How we used clustering to strengthen machine understanding

Abstract: For a client in the mining industry, we developed machine learning models that understand and learn machine states and behaviors without human intervention. In a data explorer tool, these states and behaviors were visualized in a way that enabled discussion with subject matter experts, with the goal of deriving optimized machine configurations.


Our customer is a large industrial engineering company whose services include building mining equipment. They wanted to add data-driven and analytics-based software products to their traditional hardware-based business in order to generate new revenue channels. One problem that they aimed to tackle along this path was automatically understanding the different states of a machine—including how those states change and depend on one another. This was vital to optimizing the machine settings and increasing the equipment’s lifetime value.


At SPRYFOX, we first conducted experiments on clustering algorithms to automatically generate machine states and visualize the transition between those states. A crucial step was ensuring our algorithms—from a plethora of sensor and log data—were able to downscale to a few explainable and important features, in order to help the user understand the analytics output.

Explainability of the automatically-identified machine states proved essential, which is why we provided a special visualization software that allowed the customer to explore, understand, name, and configure the states.
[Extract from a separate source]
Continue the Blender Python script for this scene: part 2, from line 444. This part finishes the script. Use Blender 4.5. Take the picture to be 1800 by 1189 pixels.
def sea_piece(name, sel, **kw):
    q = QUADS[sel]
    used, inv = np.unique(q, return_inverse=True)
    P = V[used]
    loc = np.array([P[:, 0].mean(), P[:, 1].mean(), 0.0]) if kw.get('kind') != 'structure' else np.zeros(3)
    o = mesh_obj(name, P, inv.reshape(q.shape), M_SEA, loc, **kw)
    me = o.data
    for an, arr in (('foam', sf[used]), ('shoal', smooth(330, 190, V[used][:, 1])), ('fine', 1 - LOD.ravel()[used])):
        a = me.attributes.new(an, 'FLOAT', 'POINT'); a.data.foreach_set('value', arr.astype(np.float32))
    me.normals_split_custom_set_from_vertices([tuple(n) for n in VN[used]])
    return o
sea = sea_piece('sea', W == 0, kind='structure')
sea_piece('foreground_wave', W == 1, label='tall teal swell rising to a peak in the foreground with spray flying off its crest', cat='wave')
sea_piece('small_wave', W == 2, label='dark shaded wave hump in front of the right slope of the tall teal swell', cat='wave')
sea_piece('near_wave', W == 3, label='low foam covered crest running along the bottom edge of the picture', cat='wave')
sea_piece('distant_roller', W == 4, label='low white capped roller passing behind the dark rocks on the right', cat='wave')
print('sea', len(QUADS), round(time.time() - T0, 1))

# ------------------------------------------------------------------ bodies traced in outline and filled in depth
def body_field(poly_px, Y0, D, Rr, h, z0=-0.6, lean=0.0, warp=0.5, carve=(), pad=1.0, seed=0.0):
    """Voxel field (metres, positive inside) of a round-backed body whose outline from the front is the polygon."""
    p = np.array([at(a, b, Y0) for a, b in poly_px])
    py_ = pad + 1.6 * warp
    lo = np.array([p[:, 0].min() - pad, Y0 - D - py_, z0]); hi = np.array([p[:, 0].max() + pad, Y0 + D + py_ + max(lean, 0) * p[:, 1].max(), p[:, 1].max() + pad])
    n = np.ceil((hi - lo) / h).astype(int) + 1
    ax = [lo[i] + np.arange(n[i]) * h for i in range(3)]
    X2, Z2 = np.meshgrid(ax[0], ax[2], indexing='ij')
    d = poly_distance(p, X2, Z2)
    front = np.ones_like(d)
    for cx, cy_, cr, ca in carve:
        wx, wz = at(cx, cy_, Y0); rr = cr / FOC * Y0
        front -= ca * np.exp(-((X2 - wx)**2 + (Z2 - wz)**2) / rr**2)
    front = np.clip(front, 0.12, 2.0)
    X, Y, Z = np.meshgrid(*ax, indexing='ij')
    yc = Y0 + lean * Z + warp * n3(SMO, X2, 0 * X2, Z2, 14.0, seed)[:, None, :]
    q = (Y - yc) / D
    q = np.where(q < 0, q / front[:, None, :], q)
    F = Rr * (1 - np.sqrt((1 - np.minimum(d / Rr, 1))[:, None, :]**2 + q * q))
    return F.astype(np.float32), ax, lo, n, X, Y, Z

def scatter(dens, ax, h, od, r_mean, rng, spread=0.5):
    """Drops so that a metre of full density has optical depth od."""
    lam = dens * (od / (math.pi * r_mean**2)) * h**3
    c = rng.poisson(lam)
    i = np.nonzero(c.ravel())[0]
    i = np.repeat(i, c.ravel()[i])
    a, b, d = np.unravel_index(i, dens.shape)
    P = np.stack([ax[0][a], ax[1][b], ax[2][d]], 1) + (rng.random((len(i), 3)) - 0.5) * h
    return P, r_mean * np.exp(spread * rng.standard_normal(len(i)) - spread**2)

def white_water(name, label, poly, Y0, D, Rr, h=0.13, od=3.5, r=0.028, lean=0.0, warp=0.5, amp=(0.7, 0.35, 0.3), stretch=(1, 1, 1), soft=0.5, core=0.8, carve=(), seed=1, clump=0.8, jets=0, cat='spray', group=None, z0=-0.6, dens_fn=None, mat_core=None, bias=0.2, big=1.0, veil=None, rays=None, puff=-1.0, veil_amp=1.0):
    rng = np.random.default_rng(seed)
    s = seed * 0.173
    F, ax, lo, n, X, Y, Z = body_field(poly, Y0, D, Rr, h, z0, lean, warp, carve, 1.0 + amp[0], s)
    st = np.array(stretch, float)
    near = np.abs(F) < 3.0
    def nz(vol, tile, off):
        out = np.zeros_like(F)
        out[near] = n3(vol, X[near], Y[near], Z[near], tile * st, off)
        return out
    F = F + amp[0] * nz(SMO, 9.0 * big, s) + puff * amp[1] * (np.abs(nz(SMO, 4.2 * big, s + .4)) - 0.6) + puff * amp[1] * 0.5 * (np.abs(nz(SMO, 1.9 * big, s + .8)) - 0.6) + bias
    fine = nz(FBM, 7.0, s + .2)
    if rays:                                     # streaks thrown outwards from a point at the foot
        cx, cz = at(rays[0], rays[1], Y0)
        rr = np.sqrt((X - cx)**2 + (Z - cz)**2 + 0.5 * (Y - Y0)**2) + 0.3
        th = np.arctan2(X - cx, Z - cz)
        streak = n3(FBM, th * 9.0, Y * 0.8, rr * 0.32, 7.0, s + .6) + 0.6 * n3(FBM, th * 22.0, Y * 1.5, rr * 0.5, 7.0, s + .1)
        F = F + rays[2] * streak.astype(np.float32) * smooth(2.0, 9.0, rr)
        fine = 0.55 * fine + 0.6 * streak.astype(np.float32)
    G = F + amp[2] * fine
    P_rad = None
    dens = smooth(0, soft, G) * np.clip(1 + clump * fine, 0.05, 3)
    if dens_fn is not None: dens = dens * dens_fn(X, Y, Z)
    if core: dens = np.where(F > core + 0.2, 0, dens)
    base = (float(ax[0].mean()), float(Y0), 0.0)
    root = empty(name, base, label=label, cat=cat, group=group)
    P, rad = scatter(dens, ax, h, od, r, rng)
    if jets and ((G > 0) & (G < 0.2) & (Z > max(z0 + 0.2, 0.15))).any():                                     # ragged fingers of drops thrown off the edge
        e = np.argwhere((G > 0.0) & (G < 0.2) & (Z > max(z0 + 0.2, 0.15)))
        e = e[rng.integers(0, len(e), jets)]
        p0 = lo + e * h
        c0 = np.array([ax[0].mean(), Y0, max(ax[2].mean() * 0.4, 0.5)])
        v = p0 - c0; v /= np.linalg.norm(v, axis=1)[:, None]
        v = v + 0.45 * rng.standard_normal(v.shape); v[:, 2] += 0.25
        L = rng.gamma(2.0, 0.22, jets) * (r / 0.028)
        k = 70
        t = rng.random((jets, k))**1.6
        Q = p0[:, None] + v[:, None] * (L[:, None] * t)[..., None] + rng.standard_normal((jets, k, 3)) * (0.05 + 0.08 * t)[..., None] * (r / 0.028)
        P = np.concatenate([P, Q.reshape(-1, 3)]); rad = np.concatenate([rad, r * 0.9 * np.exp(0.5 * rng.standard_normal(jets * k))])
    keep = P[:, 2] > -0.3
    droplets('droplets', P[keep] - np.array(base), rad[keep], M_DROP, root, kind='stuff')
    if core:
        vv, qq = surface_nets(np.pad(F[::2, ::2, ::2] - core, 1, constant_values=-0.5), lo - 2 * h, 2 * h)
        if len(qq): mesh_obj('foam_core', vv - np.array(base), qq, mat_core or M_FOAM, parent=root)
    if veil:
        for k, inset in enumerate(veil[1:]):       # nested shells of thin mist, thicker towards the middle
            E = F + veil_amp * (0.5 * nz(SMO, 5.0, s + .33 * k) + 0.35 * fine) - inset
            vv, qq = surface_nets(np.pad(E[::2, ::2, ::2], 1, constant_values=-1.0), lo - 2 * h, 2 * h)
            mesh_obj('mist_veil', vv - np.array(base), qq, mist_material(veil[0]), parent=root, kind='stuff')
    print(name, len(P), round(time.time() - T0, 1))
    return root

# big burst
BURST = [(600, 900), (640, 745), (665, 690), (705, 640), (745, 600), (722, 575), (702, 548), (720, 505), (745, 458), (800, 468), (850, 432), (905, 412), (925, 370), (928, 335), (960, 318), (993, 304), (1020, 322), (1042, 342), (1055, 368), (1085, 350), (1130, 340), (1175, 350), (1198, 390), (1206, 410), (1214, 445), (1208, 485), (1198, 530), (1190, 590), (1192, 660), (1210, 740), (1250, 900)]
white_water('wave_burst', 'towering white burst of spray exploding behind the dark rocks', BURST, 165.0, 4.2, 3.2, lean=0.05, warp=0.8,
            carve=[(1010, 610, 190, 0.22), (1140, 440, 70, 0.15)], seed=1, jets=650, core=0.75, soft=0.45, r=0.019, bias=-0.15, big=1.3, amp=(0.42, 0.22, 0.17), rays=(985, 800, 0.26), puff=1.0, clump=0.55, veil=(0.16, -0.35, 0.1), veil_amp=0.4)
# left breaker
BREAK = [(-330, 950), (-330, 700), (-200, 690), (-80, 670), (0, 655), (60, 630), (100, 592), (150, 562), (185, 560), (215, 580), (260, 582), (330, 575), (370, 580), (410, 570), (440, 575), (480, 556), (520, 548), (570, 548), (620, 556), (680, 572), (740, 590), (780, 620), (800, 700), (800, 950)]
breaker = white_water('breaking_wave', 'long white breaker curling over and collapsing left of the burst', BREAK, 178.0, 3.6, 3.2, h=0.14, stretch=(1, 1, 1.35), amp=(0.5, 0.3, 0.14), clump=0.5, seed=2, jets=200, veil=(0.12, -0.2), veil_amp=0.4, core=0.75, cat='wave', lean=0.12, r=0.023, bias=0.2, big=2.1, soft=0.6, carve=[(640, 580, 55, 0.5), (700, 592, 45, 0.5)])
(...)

The resulting explainability was achieved on three levels:

  1. Data combinations, or the typical variable ranges for each state.
  2. Time, or the variability for each state.
  3. Transition, or the typical transition behaviors between states.


Our final solution was a sophisticated data explorer with a strong emphasis on data explainability and easy-to-understand user interfaces. Using this software, our customer could easily understand machine behavior, discuss it with subject matter experts, and derive optimized machine configurations.